■ Directions: Print the listing that follows, character for character.

■ Source material:
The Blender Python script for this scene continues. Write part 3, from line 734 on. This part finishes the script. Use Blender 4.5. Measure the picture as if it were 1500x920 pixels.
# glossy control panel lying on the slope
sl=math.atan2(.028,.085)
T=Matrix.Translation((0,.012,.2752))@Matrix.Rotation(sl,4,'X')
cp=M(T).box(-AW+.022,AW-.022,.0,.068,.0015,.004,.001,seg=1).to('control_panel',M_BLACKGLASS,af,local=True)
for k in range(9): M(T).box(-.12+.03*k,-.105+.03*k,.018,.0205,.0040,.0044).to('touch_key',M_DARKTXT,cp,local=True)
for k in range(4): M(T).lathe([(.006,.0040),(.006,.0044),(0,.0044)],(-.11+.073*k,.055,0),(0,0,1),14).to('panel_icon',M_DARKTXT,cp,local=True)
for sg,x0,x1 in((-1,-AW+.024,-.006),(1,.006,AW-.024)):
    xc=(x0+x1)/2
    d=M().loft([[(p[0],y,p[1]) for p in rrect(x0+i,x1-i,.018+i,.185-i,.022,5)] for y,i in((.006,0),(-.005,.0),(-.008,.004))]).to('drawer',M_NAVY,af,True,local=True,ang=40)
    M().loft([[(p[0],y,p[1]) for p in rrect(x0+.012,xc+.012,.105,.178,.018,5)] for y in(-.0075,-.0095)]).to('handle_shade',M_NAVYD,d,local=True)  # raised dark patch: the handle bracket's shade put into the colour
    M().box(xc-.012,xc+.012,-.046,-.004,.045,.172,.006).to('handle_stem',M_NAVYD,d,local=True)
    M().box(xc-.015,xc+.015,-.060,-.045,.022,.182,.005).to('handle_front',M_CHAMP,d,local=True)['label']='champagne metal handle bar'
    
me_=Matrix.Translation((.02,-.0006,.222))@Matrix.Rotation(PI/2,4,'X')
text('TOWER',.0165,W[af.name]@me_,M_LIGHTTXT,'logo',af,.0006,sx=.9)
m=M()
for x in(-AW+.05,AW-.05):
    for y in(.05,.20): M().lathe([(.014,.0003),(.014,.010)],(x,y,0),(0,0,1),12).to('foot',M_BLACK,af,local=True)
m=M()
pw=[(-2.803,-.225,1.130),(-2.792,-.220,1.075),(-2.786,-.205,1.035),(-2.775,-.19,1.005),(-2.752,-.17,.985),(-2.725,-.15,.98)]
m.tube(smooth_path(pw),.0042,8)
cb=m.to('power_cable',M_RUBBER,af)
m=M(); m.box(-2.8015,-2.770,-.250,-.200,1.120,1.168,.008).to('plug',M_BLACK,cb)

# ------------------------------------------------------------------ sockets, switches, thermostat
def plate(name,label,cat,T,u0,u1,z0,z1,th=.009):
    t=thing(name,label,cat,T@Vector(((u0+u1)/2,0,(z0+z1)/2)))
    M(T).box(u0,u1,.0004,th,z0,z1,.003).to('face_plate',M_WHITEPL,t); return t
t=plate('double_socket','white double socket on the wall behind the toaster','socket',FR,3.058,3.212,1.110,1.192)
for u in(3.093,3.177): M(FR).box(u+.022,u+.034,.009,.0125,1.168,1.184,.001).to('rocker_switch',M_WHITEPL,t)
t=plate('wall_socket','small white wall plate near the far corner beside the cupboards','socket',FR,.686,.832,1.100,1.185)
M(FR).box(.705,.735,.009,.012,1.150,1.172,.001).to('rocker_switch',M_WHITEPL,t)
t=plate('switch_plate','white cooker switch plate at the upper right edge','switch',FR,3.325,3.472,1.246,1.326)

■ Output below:
The Blender Python script for this scene continues. Write part 3, from line 734 on. This part finishes the script. Use Blender 4.5. Measure the picture as if it were 1500x920 pixels.
# glossy control panel lying on the slope
sl=math.atan2(.028,.085)
T=Matrix.Translation((0,.012,.2752))@Matrix.Rotation(sl,4,'X')
cp=M(T).box(-AW+.022,AW-.022,.0,.068,.0015,.004,.001,seg=1).to('control_panel',M_BLACKGLASS,af,local=True)
for k in range(9): M(T).box(-.12+.03*k,-.105+.03*k,.018,.0205,.0040,.0044).to('touch_key',M_DARKTXT,cp,local=True)
for k in range(4): M(T).lathe([(.006,.0040),(.006,.0044),(0,.0044)],(-.11+.073*k,.055,0),(0,0,1),14).to('panel_icon',M_DARKTXT,cp,local=True)
for sg,x0,x1 in((-1,-AW+.024,-.006),(1,.006,AW-.024)):
    xc=(x0+x1)/2
    d=M().loft([[(p[0],y,p[1]) for p in rrect(x0+i,x1-i,.018+i,.185-i,.022,5)] for y,i in((.006,0),(-.005,.0),(-.008,.004))]).to('drawer',M_NAVY,af,True,local=True,ang=40)
    M().loft([[(p[0],y,p[1]) for p in rrect(x0+.012,xc+.012,.105,.178,.018,5)] for y in(-.0075,-.0095)]).to('handle_shade',M_NAVYD,d,local=True)  # raised dark patch: the handle bracket's shade put into the colour
    M().box(xc-.012,xc+.012,-.046,-.004,.045,.172,.006).to('handle_stem',M_NAVYD,d,local=True)
    M().box(xc-.015,xc+.015,-.060,-.045,.022,.182,.005).to('handle_front',M_CHAMP,d,local=True)['label']='champagne metal handle bar'
    
me_=Matrix.Translation((.02,-.0006,.222))@Matrix.Rotation(PI/2,4,'X')
text('TOWER',.0165,W[af.name]@me_,M_LIGHTTXT,'logo',af,.0006,sx=.9)
m=M()
for x in(-AW+.05,AW-.05):
    for y in(.05,.20): M().lathe([(.014,.0003),(.014,.010)],(x,y,0),(0,0,1),12).to('foot',M_BLACK,af,local=True)
m=M()
pw=[(-2.803,-.225,1.130),(-2.792,-.220,1.075),(-2.786,-.205,1.035),(-2.775,-.19,1.005),(-2.752,-.17,.985),(-2.725,-.15,.98)]
m.tube(smooth_path(pw),.0042,8)
cb=m.to('power_cable',M_RUBBER,af)
m=M(); m.box(-2.8015,-2.770,-.250,-.200,1.120,1.168,.008).to('plug',M_BLACK,cb)

# ------------------------------------------------------------------ sockets, switches, thermostat
def plate(name,label,cat,T,u0,u1,z0,z1,th=.009):
    t=thing(name,label,cat,T@Vector(((u0+u1)/2,0,(z0+z1)/2)))
    M(T).box(u0,u1,.0004,th,z0,z1,.003).to('face_plate',M_WHITEPL,t); return t
t=plate('double_socket','white double socket on the wall behind the toaster','socket',FR,3.058,3.212,1.110,1.192)
for u in(3.093,3.177): M(FR).box(u+.022,u+.034,.009,.0125,1.168,1.184,.001).to('rocker_switch',M_WHITEPL,t)
t=plate('wall_socket','small white wall plate near the far corner beside the cupboards','socket',FR,.686,.832,1.100,1.185)
M(FR).box(.705,.735,.009,.012,1.150,1.172,.001).to('rocker_switch',M_WHITEPL,t)
t=plate('switch_plate','white cooker switch plate at the upper right edge','switch',FR,3.325,3.472,1.246,1.326)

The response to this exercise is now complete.